If contemporary counterculture is defined by groups such as Christian right, does this mean the end of the radical activism that defined movements of the sixties and seventies? Or can it be reinvented? Counterculture gave birth to cyber culture, argues Fred Turner in the 2006 book From Counterculture to Cyberculture. The two are inseparable, and this has revolutionized the way cultures interact and develop. Communications technologies – especially social media like YouTube, blogging, Twitter, and Facebook – are routinely lauded for their effects on social change, and more importantly, for human possibility. Nystrom thinks that social media can influence the creation of countercultures because they “allow people to have access to and participate in alternative beliefs and practices without being geographically linked to each other.”

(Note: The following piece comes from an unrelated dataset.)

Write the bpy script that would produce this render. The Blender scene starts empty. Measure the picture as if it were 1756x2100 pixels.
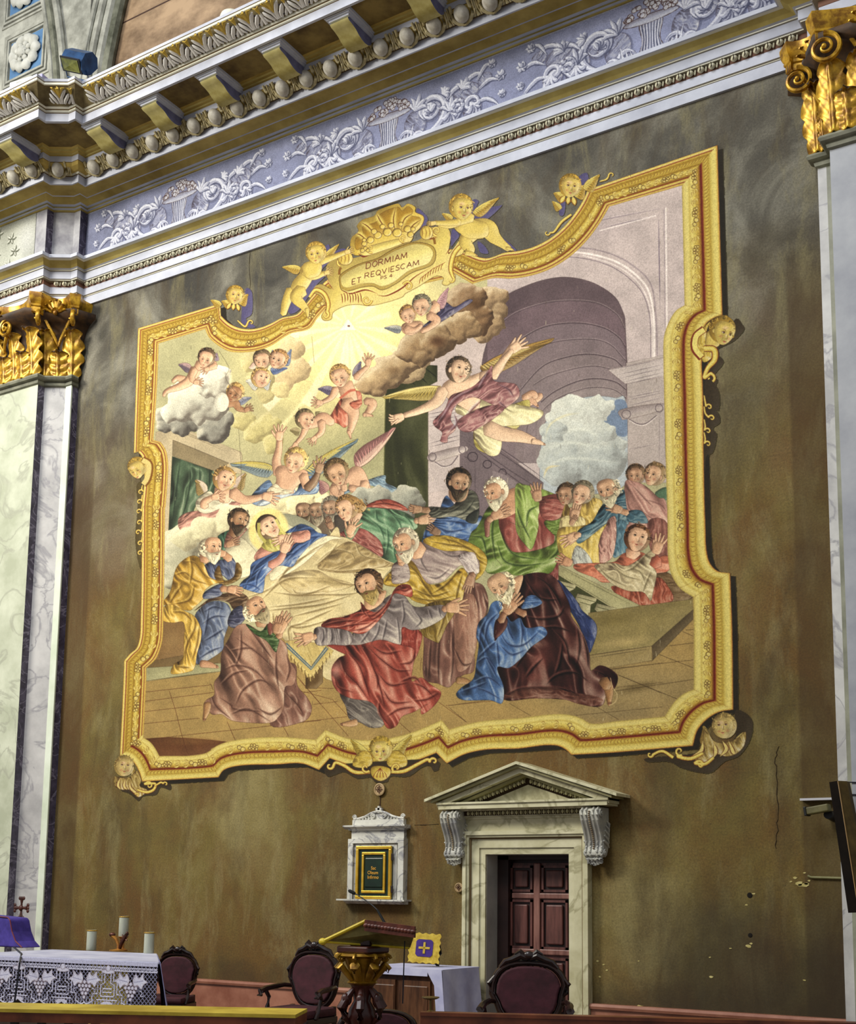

With communication technologies as a resource for change, cultural critic Greil Marcus has argued that the very notion of a counter-culture may be unnecessary. In a 2003 New York Times article, he wrote, “It doesn’t matter that there is no counterculture, because counterculture of the past gives people a sense that their own difference matters.” While the idea of counter-culture today is embedded with romantic and nostalgic implications of past rebellion, to be in defense of the possibility of counter cultural change is to be in defense of freedom.